● Supplied data:
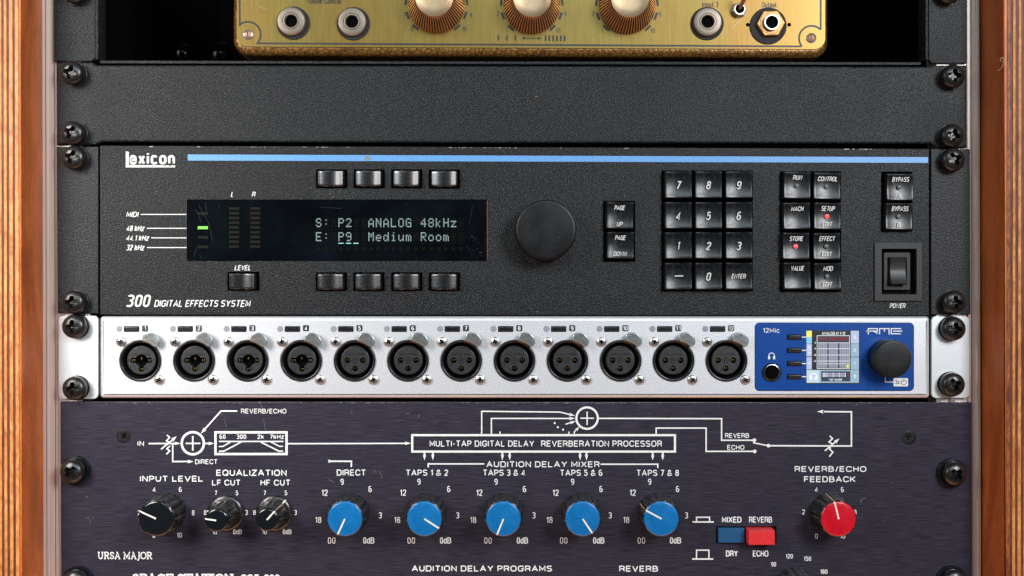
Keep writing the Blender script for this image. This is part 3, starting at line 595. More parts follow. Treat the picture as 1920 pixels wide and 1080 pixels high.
b = MB(); b.poly([(-2, -1.0), (1.8, 0.2), (2.2, 1.2), (-0.5, 0.6)], 0); part('paint_chip', b, 'orange', F0, 1005, 181, blank, e=0.3)

# ================================================================== DIGITAL EFFECTS UNIT (charcoal)
FL = Frame(7)
lex = thing('digital_effects_unit', 'charcoal digital effects unit with blue stripe, black display and numeric keypad', 'effects unit', FL.P(960, 590))
for pts, ax in (([(106, 275), (184.5, 275), (184.5, 587.5), (108, 587.5)], 145), ([(1745.5, 279.5), (1819, 279.5), (1820, 589.5), (1745.5, 589.5)], 1782)):
    b = MB(); b.slab(Lp(pts, ax, 430), 0, -8, 1.4); part('ear', b, 'ear', F0, ax, 430, lex)
WIN = (350.5, 374, 915, 489.5); KB = [(1240, 319.5, 1411.5, 546), (1462, 321, 1577, 547.5), (1131, 376.5, 1191, 491), (1652, 321.5, 1711, 434.5)]
SOFT = [(592.5, 317.5, 651, 353), (663, 317.5, 721.5, 353), (733.5, 317.5, 792, 353), (804, 318, 862.5, 353.5),
        (592, 510.5, 650.5, 545.5), (662.5, 510.5, 721, 545.5), (733.5, 510.5, 792, 545.5), (804, 510.5, 862.5, 545.5), (426.5, 509.5, 486, 545)]
SWH = (1652, 466.5, 1717.5, 552)
def hr(r, rad=0.8): return [(x - 960, y - (-430)) for x, y in [(a, -bb) for a, bb in P2(*r, rad, 2)]] if False else rrect(r[0] - 960, 430 - r[3], r[2] - 960, 430 - r[1], rad, 2)
b = MB(); b.slab(Lp([(187, 272.8), (1742.5, 278.6), (1742.5, 592), (187, 590)], 960, 430), 0, -14, 1.6, holes=[hr(WIN)] + [hr(r) for r in KB + SOFT] + [hr(SWH)], hd=None, hb=0)
part('front_panel', b, 'face', FL, 960, 430, lex)
b = MB(); b.slab(Lp([(188, 276), (1741, 282), (1741, 588), (188, 587)], 960, 430), -13.5, -16, 0.2); part('key_well', b, 'gap', FL, 960, 430, lex)
b = MB(); b.poly(Lp([(352, 289.6), (1740, 294.6), (1740, 305.4), (352, 301)], 960, 297), 0); part('blue_stripe', b, 'blue', FL, 960, 297, lex, e=0.25)
b = MB(); b.poly([(x * random.uniform(.8, 1.2), y * random.uniform(.8, 1.2)) for x, y in circ(0, 0, 5.4, 14)], 0); part('smudge', b, 'smudge', FL, 689, 297, lex, e=0.4)
# logo
b = MB(); c = (282, 298)
b.poly(Lp([(236, 283.6), (241.6, 284.8), (241.6, 309.2), (328.5, 310.2), (328.5, 313.8), (236, 313.8)], *c), 0)
b.text('exicon', 243.0 - 282, 298 - 308.6, 328 - 282, 298 - 285.4, 0.05, 0.045, spacing=1.2)
part('logo', b, 'whitelex', FL, c[0], c[1], lex, e=0.25)
b = MB()
for x, y, r in ((314, 306, 2.2), (318, 309.5, 1.8), (309, 310, 1.5), (324, 304, 1.4), (326, 309.5, 1.6), (305, 308.6, 1.1), (321, 311.5, 1.5)):
    b.poly([(x - 282 + r * random.uniform(.5, 1.3) * math.cos(a), 298 - y + r * random.uniform(.5, 1.3) * math.sin(a)) for a in [i * 0.9 for i in range(7)]], 0.4 + b.up())
part('logo_wear', b, 'face', FL, c[0], c[1], lex, e=0.25)
I = dict(m='whitelex', shear=0.22)
def lt(t, x0, y0, x1, y1, bold=0.012, **k): q = dict(I); q.update(k); return lettering(t, x0, y0, x1, y1, FL, lex, bold=bold, **q)
lt('L', 433, 359.5, 438.6, 369, 0.02); lt('R', 472, 359.5, 480, 369, 0.02)
lt('MIDI', 236.6, 397, 260.6, 407, 0.02); lt('48 kHz', 236.6, 422.8, 272, 433.4, 0.02); lt('44.1 kHz', 236.6, 441, 280.5, 451.6, 0.02); lt('32 kHz', 236.6, 458.8, 272, 469.6, 0.02)
lt('LEVEL', 439.6, 497, 471.8, 507, 0.015); lt('300', 236, 552.5, 284, 575.6, 0.018); lt('DIGITAL EFFECTS SYSTEM', 289, 562.6, 471.4, 575.4, 0.014); lt('POWER', 1668, 568.6, 1698.4, 577.8, 0.012)
b = MB()
for x, y in ((264, 402), (275.5, 428), (283.7, 446), (275.7, 464.2)): b.stroke(Lp([(x, y), (349.6, y)], 307, 432), 1.6, 0)
part('leader_lines', b, 'whitelex', FL, 307, 432, lex, e=0.25)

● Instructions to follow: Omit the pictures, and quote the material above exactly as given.

● Finished task:
Keep writing the Blender script for this image. This is part 3, starting at line 595. More parts follow. Treat the picture as 1920 pixels wide and 1080 pixels high.
b = MB(); b.poly([(-2, -1.0), (1.8, 0.2), (2.2, 1.2), (-0.5, 0.6)], 0); part('paint_chip', b, 'orange', F0, 1005, 181, blank, e=0.3)

# ================================================================== DIGITAL EFFECTS UNIT (charcoal)
FL = Frame(7)
lex = thing('digital_effects_unit', 'charcoal digital effects unit with blue stripe, black display and numeric keypad', 'effects unit', FL.P(960, 590))
for pts, ax in (([(106, 275), (184.5, 275), (184.5, 587.5), (108, 587.5)], 145), ([(1745.5, 279.5), (1819, 279.5), (1820, 589.5), (1745.5, 589.5)], 1782)):
    b = MB(); b.slab(Lp(pts, ax, 430), 0, -8, 1.4); part('ear', b, 'ear', F0, ax, 430, lex)
WIN = (350.5, 374, 915, 489.5); KB = [(1240, 319.5, 1411.5, 546), (1462, 321, 1577, 547.5), (1131, 376.5, 1191, 491), (1652, 321.5, 1711, 434.5)]
SOFT = [(592.5, 317.5, 651, 353), (663, 317.5, 721.5, 353), (733.5, 317.5, 792, 353), (804, 318, 862.5, 353.5),
        (592, 510.5, 650.5, 545.5), (662.5, 510.5, 721, 545.5), (733.5, 510.5, 792, 545.5), (804, 510.5, 862.5, 545.5), (426.5, 509.5, 486, 545)]
SWH = (1652, 466.5, 1717.5, 552)
def hr(r, rad=0.8): return [(x - 960, y - (-430)) for x, y in [(a, -bb) for a, bb in P2(*r, rad, 2)]] if False else rrect(r[0] - 960, 430 - r[3], r[2] - 960, 430 - r[1], rad, 2)
b = MB(); b.slab(Lp([(187, 272.8), (1742.5, 278.6), (1742.5, 592), (187, 590)], 960, 430), 0, -14, 1.6, holes=[hr(WIN)] + [hr(r) for r in KB + SOFT] + [hr(SWH)], hd=None, hb=0)
part('front_panel', b, 'face', FL, 960, 430, lex)
b = MB(); b.slab(Lp([(188, 276), (1741, 282), (1741, 588), (188, 587)], 960, 430), -13.5, -16, 0.2); part('key_well', b, 'gap', FL, 960, 430, lex)
b = MB(); b.poly(Lp([(352, 289.6), (1740, 294.6), (1740, 305.4), (352, 301)], 960, 297), 0); part('blue_stripe', b, 'blue', FL, 960, 297, lex, e=0.25)
b = MB(); b.poly([(x * random.uniform(.8, 1.2), y * random.uniform(.8, 1.2)) for x, y in circ(0, 0, 5.4, 14)], 0); part('smudge', b, 'smudge', FL, 689, 297, lex, e=0.4)
# logo
b = MB(); c = (282, 298)
b.poly(Lp([(236, 283.6), (241.6, 284.8), (241.6, 309.2), (328.5, 310.2), (328.5, 313.8), (236, 313.8)], *c), 0)
b.text('exicon', 243.0 - 282, 298 - 308.6, 328 - 282, 298 - 285.4, 0.05, 0.045, spacing=1.2)
part('logo', b, 'whitelex', FL, c[0], c[1], lex, e=0.25)
b = MB()
for x, y, r in ((314, 306, 2.2), (318, 309.5, 1.8), (309, 310, 1.5), (324, 304, 1.4), (326, 309.5, 1.6), (305, 308.6, 1.1), (321, 311.5, 1.5)):
    b.poly([(x - 282 + r * random.uniform(.5, 1.3) * math.cos(a), 298 - y + r * random.uniform(.5, 1.3) * math.sin(a)) for a in [i * 0.9 for i in range(7)]], 0.4 + b.up())
part('logo_wear', b, 'face', FL, c[0], c[1], lex, e=0.25)
I = dict(m='whitelex', shear=0.22)
def lt(t, x0, y0, x1, y1, bold=0.012, **k): q = dict(I); q.update(k); return lettering(t, x0, y0, x1, y1, FL, lex, bold=bold, **q)
lt('L', 433, 359.5, 438.6, 369, 0.02); lt('R', 472, 359.5, 480, 369, 0.02)
lt('MIDI', 236.6, 397, 260.6, 407, 0.02); lt('48 kHz', 236.6, 422.8, 272, 433.4, 0.02); lt('44.1 kHz', 236.6, 441, 280.5, 451.6, 0.02); lt('32 kHz', 236.6, 458.8, 272, 469.6, 0.02)
lt('LEVEL', 439.6, 497, 471.8, 507, 0.015); lt('300', 236, 552.5, 284, 575.6, 0.018); lt('DIGITAL EFFECTS SYSTEM', 289, 562.6, 471.4, 575.4, 0.014); lt('POWER', 1668, 568.6, 1698.4, 577.8, 0.012)
b = MB()
for x, y in ((264, 402), (275.5, 428), (283.7, 446), (275.7, 464.2)): b.stroke(Lp([(x, y), (349.6, y)], 307, 432), 1.6, 0)
part('leader_lines', b, 'whitelex', FL, 307, 432, lex, e=0.25)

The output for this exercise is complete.